Investing.com – While markets continue to put the possibility of a rate hike by the Federal Reserve (Fed) in March at less than 20%, according to Investing.com’s Fed Rate Monitor Tool, Morgan Stanley suggested that there would be three main events can could likely change expectations in the run up to next month’s meeting.
These experts stated that they don’t expect the Fed to tighten policy in March (in fact, their bets for a first hike are for September) and explained that “core members of the Fed, unlike ahead of the previous two rate hikes, have not yet sent a signal that a rate hike at the ‘next meeting’ is under serious consideration.”
They noted that investors now expect some such signal; although they believe that those expectations will decrease the further the Fed gets into the tightening cycle.

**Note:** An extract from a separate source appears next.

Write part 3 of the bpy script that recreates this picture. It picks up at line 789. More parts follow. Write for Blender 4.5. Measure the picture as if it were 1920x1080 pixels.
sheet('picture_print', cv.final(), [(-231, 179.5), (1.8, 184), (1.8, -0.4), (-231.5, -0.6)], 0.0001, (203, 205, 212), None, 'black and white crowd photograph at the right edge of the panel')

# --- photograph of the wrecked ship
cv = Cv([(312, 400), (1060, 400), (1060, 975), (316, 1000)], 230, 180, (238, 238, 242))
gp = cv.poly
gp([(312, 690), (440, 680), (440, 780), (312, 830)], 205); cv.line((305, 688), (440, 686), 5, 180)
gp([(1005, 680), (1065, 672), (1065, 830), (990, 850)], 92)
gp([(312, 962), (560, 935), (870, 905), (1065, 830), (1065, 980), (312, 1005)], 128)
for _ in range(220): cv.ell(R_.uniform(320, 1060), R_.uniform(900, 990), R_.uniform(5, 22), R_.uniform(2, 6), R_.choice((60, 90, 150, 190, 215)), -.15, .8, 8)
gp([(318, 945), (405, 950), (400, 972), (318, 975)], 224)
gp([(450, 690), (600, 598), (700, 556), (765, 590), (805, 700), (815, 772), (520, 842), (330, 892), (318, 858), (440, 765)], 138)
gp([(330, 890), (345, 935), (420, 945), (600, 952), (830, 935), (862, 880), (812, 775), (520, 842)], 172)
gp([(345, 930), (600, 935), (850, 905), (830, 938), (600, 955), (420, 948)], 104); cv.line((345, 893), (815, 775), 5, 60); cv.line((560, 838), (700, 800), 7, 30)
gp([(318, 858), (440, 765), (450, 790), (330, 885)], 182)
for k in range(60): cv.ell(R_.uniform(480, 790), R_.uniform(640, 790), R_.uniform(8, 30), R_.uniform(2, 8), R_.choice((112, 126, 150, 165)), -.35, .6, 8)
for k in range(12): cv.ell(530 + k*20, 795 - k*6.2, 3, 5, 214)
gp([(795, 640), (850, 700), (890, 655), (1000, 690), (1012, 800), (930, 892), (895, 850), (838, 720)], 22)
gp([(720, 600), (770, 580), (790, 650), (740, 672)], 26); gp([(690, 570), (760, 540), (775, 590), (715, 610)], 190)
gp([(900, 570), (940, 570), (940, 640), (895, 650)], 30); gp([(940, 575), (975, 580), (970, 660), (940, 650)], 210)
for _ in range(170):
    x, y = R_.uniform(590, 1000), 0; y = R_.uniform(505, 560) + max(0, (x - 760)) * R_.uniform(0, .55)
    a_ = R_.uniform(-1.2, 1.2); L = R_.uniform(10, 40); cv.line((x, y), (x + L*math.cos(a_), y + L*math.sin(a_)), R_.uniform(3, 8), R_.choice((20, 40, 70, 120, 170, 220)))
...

Given that Yellen made no such indication in her semi-annual testimony to Congress last week, these analysts suggested that there will be “three opportunities” for the Fed to provide a clearer indication for a rate hike at the March 14-15 policy meeting:
1. The Fed will release the minutes from its January meeting on Wednesday, February 22.
2. Fed vice chairman Stanley Fischer is scheduled to speak in New York at the Chicago Booth School’s U.S. Monetary Policy Forum on March 3.
3. Fed chair Janet Yellen will also speak on March 3 at The Executives’ Club of Chicago.
“Given the signal for the December 2016 rate hike was included in the minutes of the November 2016 meeting, we will look closely for similar language when the minutes of the last meeting are released on February 22,” these experts said.